Katowice historic train station was the main railway station of Katowice, in the Silesia region of what is now Poland. Built in 1859 and reconstructed and expanded several times, it was judged obsolete after World War II, and in 1972 decommissioned and replaced by the newly built Katowice railway station. Three years later it was declared a National Monument. It is partially ruined and owned by a private developer who plans to renovate the station buildings and develop the complex into a multifunctional center.
The station mixes neoclassical and modernist historical architecture styles and has been described as "one of the most interesting European railway stations from the architectural perspective".
The Upper Silesian Railway (Oberschlesische Eisenbahn, OSE) line, operated by the Upper Silesian Railway Company, was the first railway line in today's Poland. In 1842 it extended from Wrocław via Oława to Brzeg. In the years thereafter it was steadily expanded until it reached Katowice and Mysłowice in 1846. Shortly afterward, in 1848, OSE was connected to the Austrian Kraków and Upper Silesian Railway and the international Warsaw–Vienna railway.
The train station at Katowice opened on 7 October 1846. At its inception the station was intended primarily as a maintenance and resupply stop for passing trains; Katowice was simply a convenient location en route to Mysłowice and the other railway lines to connect to. But Katowice soon grew in importance due to the train station's existence.
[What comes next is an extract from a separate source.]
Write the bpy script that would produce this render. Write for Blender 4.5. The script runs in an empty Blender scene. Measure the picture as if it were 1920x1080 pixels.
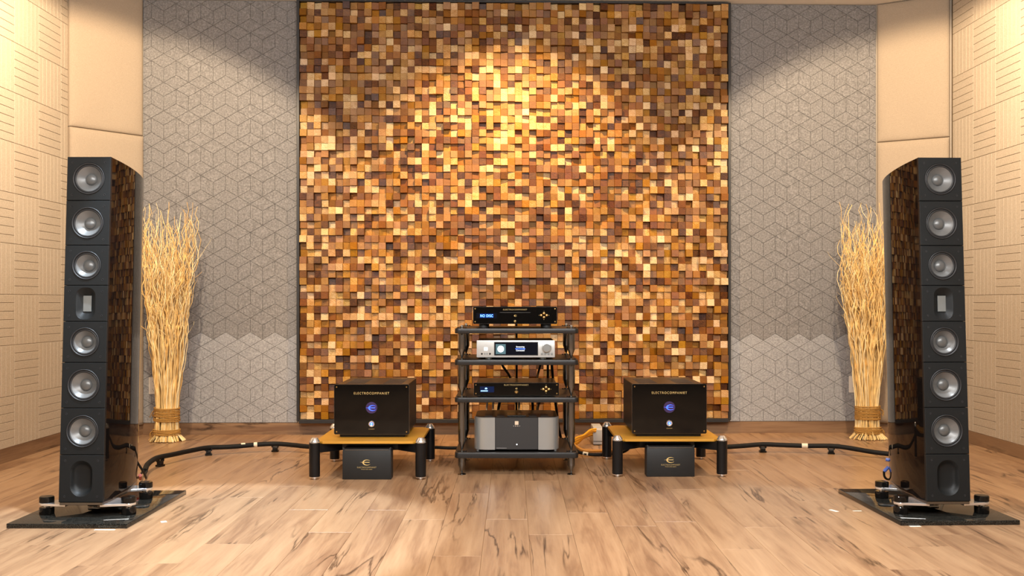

With Baildon Steelworks and several coal mines expanding and taking advantage of the train station, Katowice quickly became one of the most important cities of Upper Silesia, receiving city rights in 1865. The city kept growing, becoming the capital of the Autonomous Silesian Voivodeship in the Second Polish Republic in the aftermath of World War I. The representative neoclassical station, completed in 1859, grew together with the city, quickly expanding beyond its original smaller purpose, and consequently, size.